Die Nachwirkungen des Nordirlandkonflikts sind in Belfast allgegenwärtig: Väter und Mütter sind seit Jahren arbeitslos, die häusliche Gewalt und der Alkoholmissbrauch sind enorm. Selbst die junge Generation, die den Konflikt wenn überhaupt nur am Rande miterlebt hat, ist ohne Perspektive. Schlecht bezahlte Aushilfsjobs ohne Krankenversicherung und Urlaubsanspruch, Drogenexzesse und Kneipeneskalationen sind an der Tagesordnung.

„Ich hatte es selbst gesehen, aber ich hätte niemals vor irgendwem ein Wort darüber verloren, selbst wenn er es wüsste oder genauso gesehen hätte. Denn wenn man über die Ma oder den Da von jemanden redet und von den Nöten, die sie oder er mit sich rumträgt, dann redet man über sie alle, und meistens auch über die eigenen, und schlimmer, als den Da von irgendwem an der Ecke vor dem Schnapsladen rumlungern zu sehen, wo er auf jemanden wartet, der für ihn reingeht, weil er Hausverbot hat, oder die Ma von jemanden um drei Uhr nachmittags hinten in einen aufgemotzten Supra steigen und ein paar Stunden später so wiederkommen zu sehen, dass sie kaum noch stehen kann, ist nur, es als das zu hinzunehmen, was es ist, und nicht als etwas, was man hin und wieder aus dem Augenwinkel sieht und ignoriert, so gut es geht“. (S. 195)

Es geht um das trostlose Leben in Nordirland, wo nicht nur Arm und Reich die Gesellschaft spalten, sondern auch die Nachwirkung mit all seinen Traumata, die die IRA mit dem Nordirlandkonflikt hinterlassen hat, und um den Weg, den man finden muss, um dort herauszukommen.

Ob Sean den Weg findet, müsst ihr selbst herausfinden.

Wow, was für ein weiteres großartiges Buch aus dem Hause Eichborn.
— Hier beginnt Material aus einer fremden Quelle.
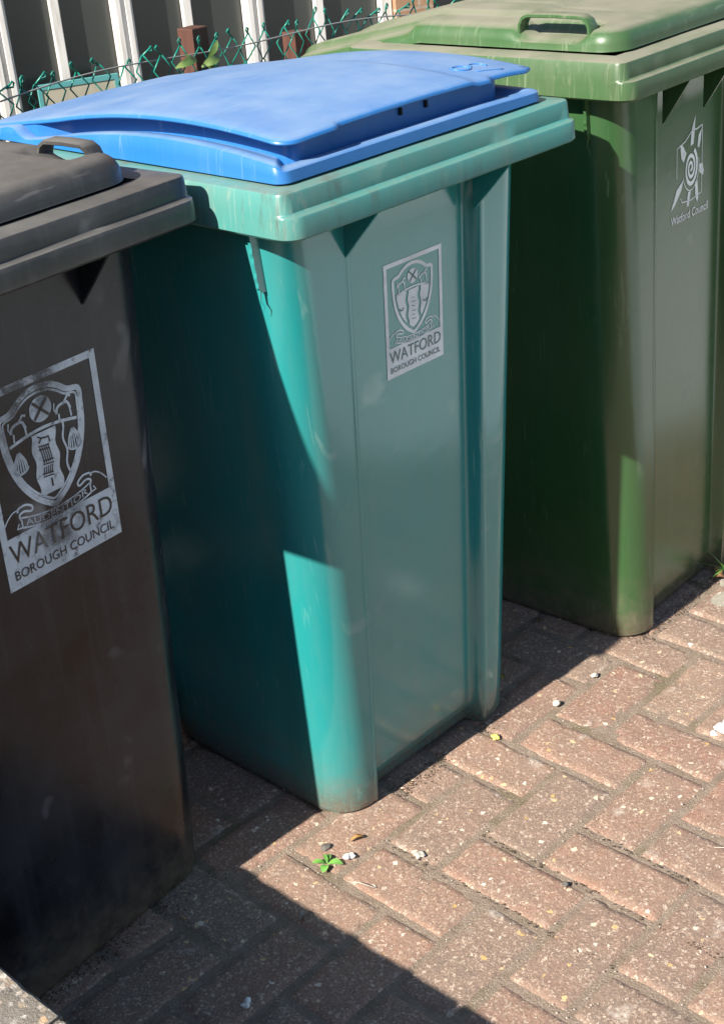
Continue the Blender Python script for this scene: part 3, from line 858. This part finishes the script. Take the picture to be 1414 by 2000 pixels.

Ich muss es ja zugeben, aber das Cover hat mich abgeschreckt. Niemals hätte ich vermutet, dass sich ein Highlight hinter diesem Gebiss verbirgt.
Michael Magee hat ein erschütterndes und eindringliches Debüt geschrieben. Dabei hat er die Charaktere und das Set so gnadenlos ehrlich gezeichnet, dass ich gefühlt auf jeder Party dabei war.
Für mich hätte das Buch noch gerne 500 Seiten mehr haben dürfen, zu gerne hätte ich Sean weiter begleitet.

Supergroße Leseempfehlung von mir! Und alle, die Shuggie Bain geliebt haben, werden dieses Buch verschlingen.